Whenever I get the chance to hear an interesting person talk, I try to do it. Heck, I might learn something.

Such was the case when Diane Nash spoke at Canisius College tonight. The name might not be familiar to everyone, especially under 50. But Nash is a relatively important figure in the history of civil rights of this country.

Nash happened to be at Fisk University in Nashville around 1960 or so. She was an active participant in the first sit-ins and protests at segregated lunch counters there. Who would have thought that not eating the less-than-delicious food at a Woolworth's for lunch would have started a revolution? Nash later became one of the famous Freedom Riders, who helped desegregate the interstate bus lines. Heck, she called out reinforcements after the first wave ran into problems. Oh, she called them from jail after she and her friends were arrested.

Nash has a relatively big role in David Halberstam's book on the Movement, "The Children." She was so pretty in her college days that she was practically a recruiting poster for the local Movement; most of the male volunteers supposedly found love at first sight. (See the 1960 picture) She married, and eventually divorced, one of the other workers.

There aren't many people like this left, people who lived through history, so a friend and I headed off to see her. It wasn't what I was expecting.

The first question about such a person is along the lines of, "How did you get involved?" Basically, she was a Chicago girl, a city where the racism was much less overt. She wondered why someone wasn't upset about it in Nashville, and went searching for people who were. She found them. Right person, right place, right time.

But from there, Nash went into a rather abstract discussion of the principles of non-violent protest. It would have been a fine classroom lecture in a class, but this wasn't a classroom. I saw no need to take notes. One aside was devoted to her belief that the North Vietnamese put up a noble fight against American imperialist aggressors in the Sixties and Seventies; she sounded ready to enlist again in Hanoi right now. Well, Nash hasn't lost her fury.

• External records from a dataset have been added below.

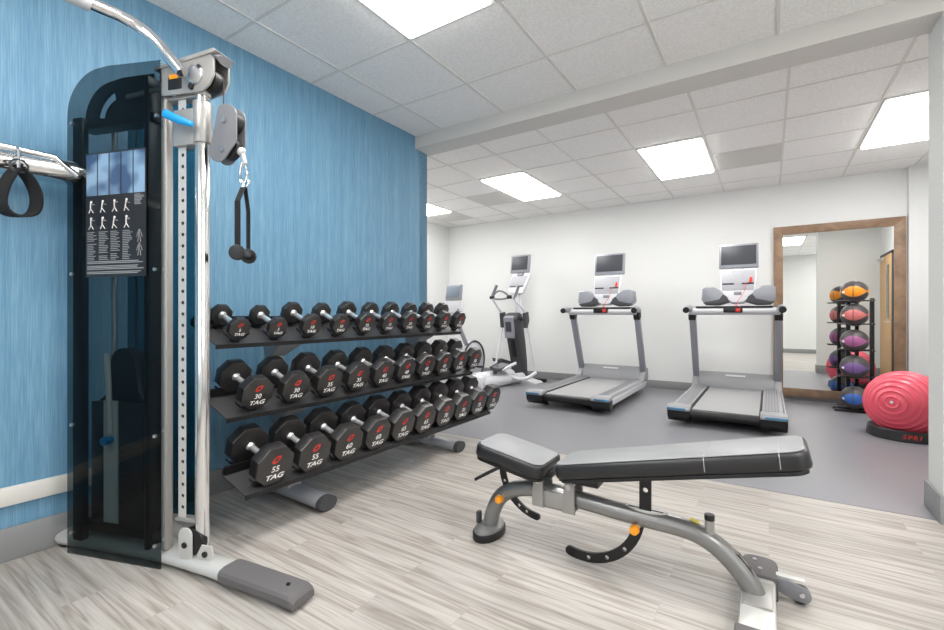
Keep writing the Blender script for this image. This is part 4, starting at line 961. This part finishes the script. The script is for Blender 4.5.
for (cn, rgb), z, r, wh in zip(cols, zs5, rb_, where):
    m_ = med_ball(cn.replace(' ', '_')+'_medicine_ball', srgb(*rgb))
    t = thing('medicine_ball', f'dark grey medicine ball with {cn} bands, {wh} the ball rack', 'ball', (RX, RY+.02, z), R(-40), 'medicine balls on the rack')
    MB().sph((0, 0, 0), r, seg=48, rings=32).build('ball_body', m_, t, True, 60)
    mb = MB()
    for a in (-62, 58, 178): mb.tube([((r+.0005)*math.cos(R(a))*math.cos(R(e_)), (r+.0005)*math.sin(R(a))*math.cos(R(e_)), (r+.0005)*math.sin(R(e_))) for e_ in range(-80, 81, 10)], .003, seg=6)
    mb.build('seam', 'dark_grey', t, True)
    mb = MB(); mb.bar(((r+.001)*math.cos(R(-112)), (r+.001)*math.sin(R(-112)), -.005), ((r+.001)*math.cos(R(-98)), (r+.001)*math.sin(R(-98)), -.005), .002, .022)
    mb.build('weight_mark', 'white_ink', t, True)

# ------------------------------------------------------------ stability ball on its tray
SX, SY, SR = 1.035, 5.62, .285
ty = thing('ball_tray', 'black round base under the pink stability ball', 'stand', (SX, SY, 0))
MB().lathe([(.215, .0), (.262, .0), (.268, .01), (.262, .085), (.255, .092), (.225, .092), (.215, .08)], (SX, SY, .002), 64).lathe([(0, 0), (.22, 0), (.22, .012), (0, .012)], (SX, SY, .002), 48).build('base_ring', 'tray', ty)
mb = MB(); n_ = 4
for k, ch in enumerate('SPRI'):
    a = R(-101+k*7.5); mx = Matrix.Translation((SX+.2665*math.cos(a), SY+.2665*math.sin(a), .048)) @ Matrix.Rotation(a+PI/2, 4, 'Z') @ Matrix.Rotation(PI/2, 4, 'X')
    mb.text(ch, .05, mx, shear=.2, bold=.001)
mb.build('lettering', 'red', ty)
pk = mat('pink_ball_vinyl', srgb(228, 84, 104), .3, coat=.3)
A_ = Vector((SX, SY, .305)); ax = (Vector((-.45, -.86, .12))).normalized()
prof = []
for k in range(0, 91):
    t_ = PI*k/90; ring = (k % 5 == 0) and 2 < k < 88
    rr_ = SR*(1.028 if ring else 1.0); prof.append((max(0, rr_*math.sin(t_)) if 0 < k < 90 else 0, -rr_*math.cos(t_)))
sb = thing('stability_ball', 'large shiny pink exercise ball with raised rings beside the pillar', 'ball', tuple(A_))
MB().lathe(prof, tuple(A_), 72, ax.to_track_quat('Z', 'Y').to_matrix().to_4x4()).build('ball_skin', pk, sb, False, 70)
MB().cyl(tuple(A_+ax*SR*.995), tuple(A_+ax*(SR+.004)), .012, seg=16).build('valve_plug', 'white_plastic', sb)
# small wall plate in the far corner
o = MB().bb(XL, XL+.012, 6.75, 6.83, 1.25, 1.37, .003).build('wall_plate', 'white_plastic'); tag(o, 'small pale wall plate on the far left wall above the bike', 'outlet')
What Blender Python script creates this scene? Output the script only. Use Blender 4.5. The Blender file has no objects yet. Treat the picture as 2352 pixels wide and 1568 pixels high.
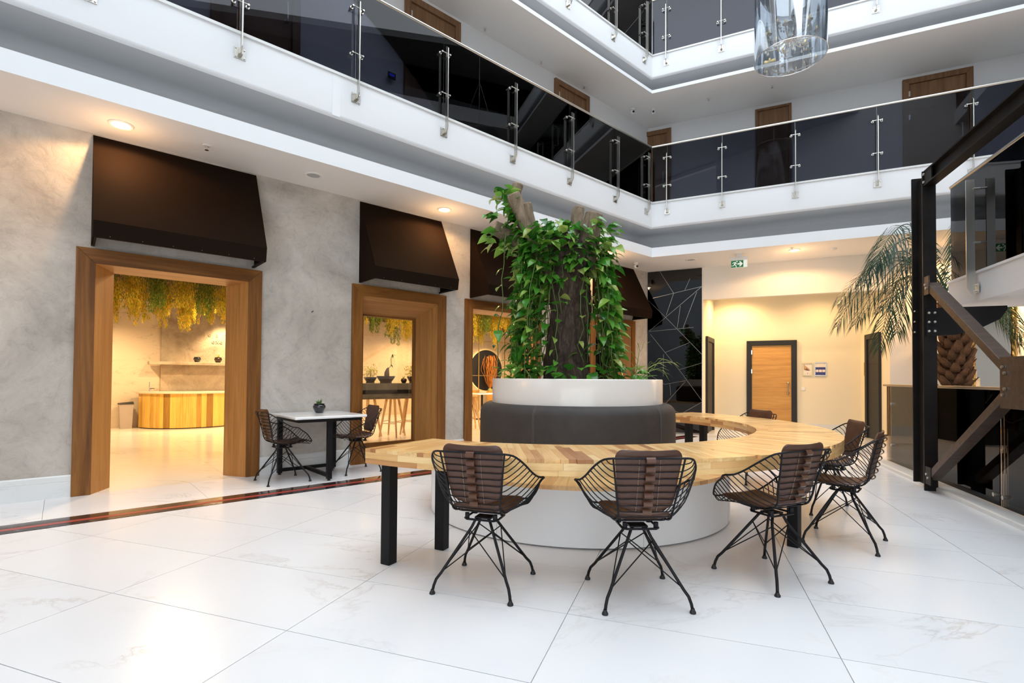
import bpy, bmesh, math, random
import numpy as np
from math import sin, cos, pi, radians, sqrt, atan2
from mathutils import Vector, Matrix

random.seed(7)
SC = bpy.context.scene
COL = SC.collection

# ------------------------------------------------------------------ camera
PITCH, ROLL = 0.0184, 0.0071
cam = bpy.data.cameras.new('camera')
cam.sensor_width = 36.0
cam.lens = 17.861
cam.shift_y = 0.02658
cam.clip_end = 200
camo = bpy.data.objects.new('camera', cam)
COL.objects.link(camo)
fw = Vector((0, cos(PITCH), sin(PITCH)))
up0 = Vector((0, -sin(PITCH), cos(PITCH)))
rt0 = Vector((1, 0, 0))
rt = cos(ROLL) * rt0 + sin(ROLL) * up0
up = -sin(ROLL) * rt0 + cos(ROLL) * up0
M = Matrix((rt, up, -fw)).transposed().to_4x4()
M.translation = Vector((0, 0, 1.2))
camo.matrix_world = M
SC.camera = camo

# ------------------------------------------------------------------ view, sky
SC.view_settings.view_transform = 'Standard'
SC.view_settings.look = 'None'
SC.view_settings.gamma = 1.0
SC.view_settings.use_curve_mapping = False
SC.view_settings.exposure = 0.0
SC.cycles.use_denoising = True
SC.cycles.max_bounces = 9
SC.cycles.diffuse_bounces = 5
SC.cycles.glossy_bounces = 4
SC.cycles.transmission_bounces = 6
SC.cycles.transparent_max_bounces = 14
SC.cycles.caustics_reflective = False
SC.cycles.caustics_refractive = False
SC.cycles.sample_clamp_indirect = 6.0
W = bpy.data.worlds.new('world')
SC.world = W
W.use_nodes = True
bg = W.node_tree.nodes['Background']
bg.inputs[0].default_value = (0.86, 0.93, 1.0, 1)
bg.inputs[1].default_value = 4.5

LAMPS = dict(down=50.0, cafe=330.0, cafe_spot=480.0, recess=165.0)
WARM = (1.0, 0.57, 0.25)
CAFEC = (1.0, 0.70, 0.37)

# ------------------------------------------------------------------ plan frames
dL = np.array([0.7492, 0.6624]); nL = np.array([0.6624, -0.7492]); O = np.array([-4.411, 4.991])
dB = np.array([0.9026, -0.4305]); nB = np.array([-0.4305, -0.9026]); Cw = O + 10.03 * dL
dS = np.array([0.3313, 0.9435]); pS = np.array([0.9435, -0.3313]); S0 = np.array([4.60, 5.57])
angL = atan2(dL[1], dL[0]); angB = atan2(dB[1], dB[0]); angS = atan2(pS[1], pS[0])

def Lp(s, n, z=0.0):
    p = O + dL * s + nL * n
    return (p[0], p[1], z)
def Bp(b, m, z=0.0):
    p = Cw + dB * b + nB * m
    return (p[0], p[1], z)
def Sp(t, q, z=0.0):          # t along the stair line (away), q to the right
    p = S0 + dS * t + pS * q
    return (p[0], p[1], z)
def corner(n, m, z=0.0):
    A = np.array([nL, nB]); r = np.array([n + O @ nL, m + Cw @ nB])
    p = np.linalg.solve(A, r)
    return (p[0], p[1], z)

# ------------------------------------------------------------------ materials
def new_mat(name):
    m = bpy.data.materials.new(name); m.use_nodes = True
    return m, m.node_tree, m.node_tree.nodes['Principled BSDF']
def simple(name, col, rough=0.5, metal=0.0, spec=0.5, coat=0.0, emit=None, estr=0.0):
    m, nt, b = new_mat(name)
    b.inputs['Base Color'].default_value = (*col, 1)
    b.inputs['Roughness'].default_value = rough
    b.inputs['Metallic'].default_value = metal
    b.inputs['Specular IOR Level'].default_value = spec
    b.inputs['Coat Weight'].default_value = coat
    if emit:
        b.inputs['Emission Color'].default_value = (*emit, 1)
        b.inputs['Emission Strength'].default_value = estr
    return m
def N(nt, t, **kw):
    n = nt.nodes.new(t)
    for k, v in kw.items():
        setattr(n, k, v)
    return n
def ramp(nt, stops):
    r = nt.nodes.new('ShaderNodeValToRGB')
    el = r.color_ramp.elements
    while len(el) < len(stops):
        el.new(0.5)
    for e, (p, c) in zip(el, stops):
        e.position = p; e.color = (*c, 1) if len(c) == 3 else c
    return r
def coords(nt, scale=(1, 1, 1), rot=(0, 0, 0), kind='Object'):
    tc = N(nt, 'ShaderNodeTexCoord'); mp = N(nt, 'ShaderNodeMapping')
    mp.inputs['Scale'].default_value = scale; mp.inputs['Rotation'].default_value = rot
    nt.links.new(tc.outputs[kind], mp.inputs['Vector'])
    return mp.outputs['Vector']
def noise(nt, vec, scale, detail=4, rough=0.55, dist=0.0):
    n = N(nt, 'ShaderNodeTexNoise')
    n.inputs['Scale'].default_value = scale; n.inputs['Detail'].default_value = detail
    n.inputs['Roughness'].default_value = rough; n.inputs['Distortion'].default_value = dist
    nt.links.new(vec, n.inputs['Vector'])
    return n.outputs['Fac']
def bump(nt, b, fac, strength=0.3, dist=0.01):
    bp = N(nt, 'ShaderNodeBump')
    bp.inputs['Strength'].default_value = strength; bp.inputs['Distance'].default_value = dist
    nt.links.new(fac, bp.inputs['Height']); nt.links.new(bp.outputs['Normal'], b.inputs['Normal'])
def mixc(nt, fac, a, bcol, mode='MIX'):
    mx = N(nt, 'ShaderNodeMix', data_type='RGBA', blend_type=mode)
    for s, v in ((mx.inputs['Factor'], fac), (mx.inputs[6], a), (mx.inputs[7], bcol)):
        if isinstance(v, (int, float)): s.default_value = v
        elif isinstance(v, tuple): s.default_value = (*v, 1)
        else: nt.links.new(v, s)
    return mx.outputs[2]
def objrand(nt):
    return N(nt, 'ShaderNodeObjectInfo').outputs['Random']

def marble(name, base, vein, rough, scale=1.0, vein_amt=0.5, stretch=(1, 1, 1), tint=0.0, spec=0.5):
    m, nt, b = new_mat(name)
    v = coords(nt, stretch, kind='Generated') if False else None
    geo = N(nt, 'ShaderNodeNewGeometry'); mp = N(nt, 'ShaderNodeMapping')
    mp.inputs['Scale'].default_value = stretch
    oi = N(nt, 'ShaderNodeObjectInfo')
    ad = N(nt, 'ShaderNodeVectorMath', operation='MULTIPLY_ADD')
    nt.links.new(oi.outputs['Random'], ad.inputs[0]); ad.inputs[1].default_value = (37, 19, 11)
    nt.links.new(geo.outputs['Position'], ad.inputs[2])
    nt.links.new(ad.outputs[0], mp.inputs['Vector']); v = mp.outputs['Vector']
    f = noise(nt, v, 1.6 * scale, 7, 0.62, 1.4)
    s = N(nt, 'ShaderNodeMath', operation='SUBTRACT'); nt.links.new(f, s.inputs[0]); s.inputs[1].default_value = 0.5
    a = N(nt, 'ShaderNodeMath', operation='ABSOLUTE'); nt.links.new(s.outputs[0], a.inputs[0])
    r = ramp(nt, [(0.0, (1, 1, 1)), (0.012, (0.35, 0.35, 0.35)), (0.035, (0, 0, 0))]); nt.links.new(a.outputs[0], r.inputs[0])
    f2 = noise(nt, v, 2.1 * scale, 3, 0.5)
    r2 = ramp(nt, [(0.48, (0, 0, 0)), (0.68, (1, 1, 1))]); nt.links.new(f2, r2.inputs[0])
    mul = N(nt, 'ShaderNodeMath', operation='MULTIPLY'); nt.links.new(r.outputs[0], mul.inputs[0]); nt.links.new(r2.outputs[0], mul.inputs[1])
    mul2 = N(nt, 'ShaderNodeMath', operation='MULTIPLY'); nt.links.new(mul.outputs[0], mul2.inputs[0]); mul2.inputs[1].default_value = vein_amt
    c = mixc(nt, mul2.outputs[0], base, vein)
    f3 = noise(nt, v, 0.9 * scale, 4, 0.5)
    r3 = ramp(nt, [(0.3, (1, 1, 1)), (0.75, (0.93, 0.935, 0.95))]); nt.links.new(f3, r3.inputs[0])
    c = mixc(nt, 1.0, c, r3.outputs[0], 'MULTIPLY')
    nt.links.new(c, b.inputs['Base Color'])
    b.inputs['Roughness'].default_value = rough
    b.inputs['Specular IOR Level'].default_value = spec
    return m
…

I wasn't expecting "What Did You Do in the Movement, Mommy? A light-hearted romp through the Old South" as a speech. But a little more "What was it like?" would have been useful. That's particularly true for a college audience, which no doubt thinks of segregated water fountains as ancient history. For a representative of a group that acted to try to help future generations, some background for those generations on the experience from her would have been useful.

I also hoping for a few good questions after the formal speech. Maybe something like, "What were your emotions on the days that Obama was elected or inaugurated?" Or, "When did you know you were going to ultimately triumph?" Or, "Can you guess how many times you thought to yourself, 'It sure would have been easier to do nothing.'?"

But there wasn't much of that. One question was asking for more detail on her Vietnam experience, and another was about the influence of Pan-African thought.

I didn't pay to get in -- they even had free cookies -- so I can't complain too loudly. Still, perhaps the best part of the night came at the beginning. That's when Nash might have looked around at the crowd of maybe 250 people or so, and saw all sorts of people in a variety of hues gathered together. Fifty years ago, such a group in Nashville might have led to a call to the police department.

We have made some progress. It's good to stop and notice it sometimes.